A No-Contest Discharge for Uncollectible Student Loans
91 U. Colorado L. Rev. 183 (2020)
UC Irvine School of Law Research Paper No. 2019-33
University of Missouri School of Law Legal Studies Research Paper 2020-05
67 Pages Posted: 12 Apr 2019 Last revised: 13 Feb 2020
Date Written: April 5, 2019
Abstract
Over forty-four million Americans owe more than $1.6 trillion in student loan debt. This debt is nearly impossible to discharge in bankruptcy. Attempting to do so may require costly and contentious litigation with the Department of Education. And because the Department typically fights every case, even initial success can be followed by years of appeals.

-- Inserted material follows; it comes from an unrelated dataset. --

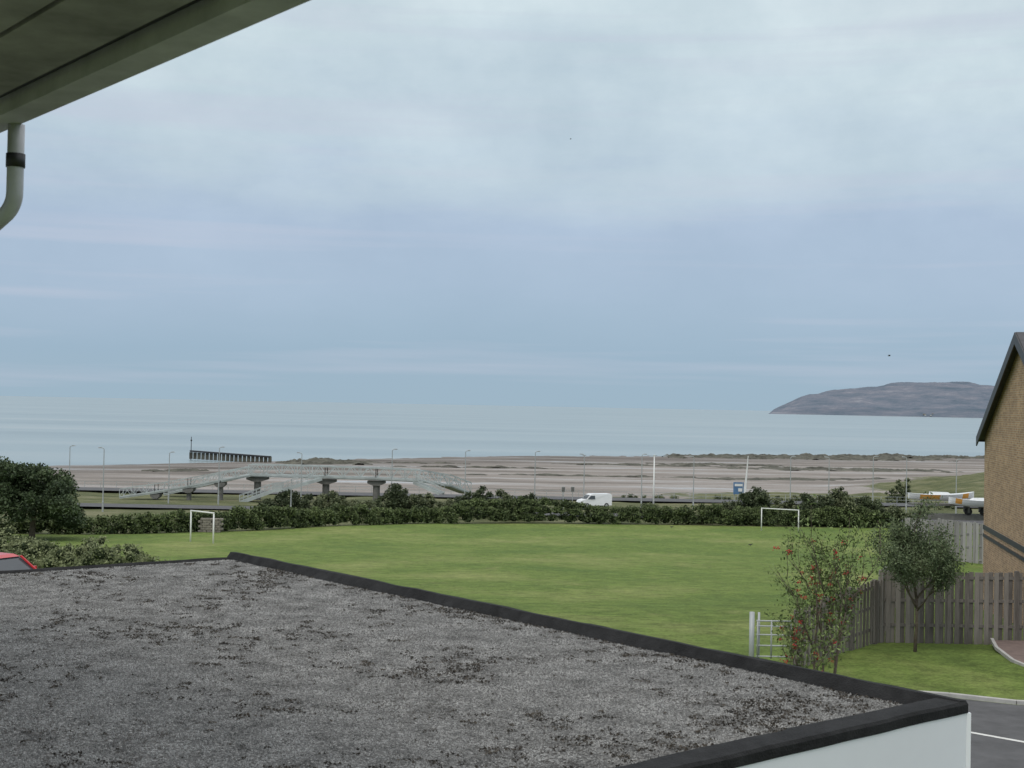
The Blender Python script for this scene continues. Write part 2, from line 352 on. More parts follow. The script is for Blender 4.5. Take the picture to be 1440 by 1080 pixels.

As a result, few student loan borrowers attempt to discharge their student loan debt in bankruptcy.
In this Article, we call on the Department of Education to develop a set of ten easily ascertainable and verifiable circumstances in which it will not contest a debtor’s attempt to discharge their student loan debt. Nearly every category of no-contest discharge we recommend represents a circumstance where the debtor would clearly suffer an undue hardship if forced to continue to attempt repayment. In those circumstances, the Department of Education should conserve taxpayer dollars by consenting to discharge. Specifically, we urge the Department of Education to allow a no-contest discharge when the debtor’s income is less than 150 percent of the federal poverty level and at least one of the following:
(1) the debtor’s household income has been at or below the federal poverty level for the last four years;
(2) the debtor receives disability benefits under the Social Security Act;
(3) the debtor receives disability benefits because of military service;
(4) the debtor’s income is derived solely from retirement benefits;
(5) the debtor is a caregiver of an adult or child as defined in the Lifetime Respite Care Act;
(6) the debtor is a family caregiver of an eligible veteran;
(7) the debtor did not receive a degree from the institution, or the institution closed;
(8) the debtor’s student loan balance is less than $5,000;
(9) the debtor made at least three hundred monthly payments (twenty-five years’ worth) towards their student loans, regardless of whether those payments were made continuously; or
(10) the debtor is over the age of sixty-seven.
Our proposal will not solve every problem, but it would go a long way toward resolving many of the grosser inequities currently associated with student loans and their treatment in bankruptcy.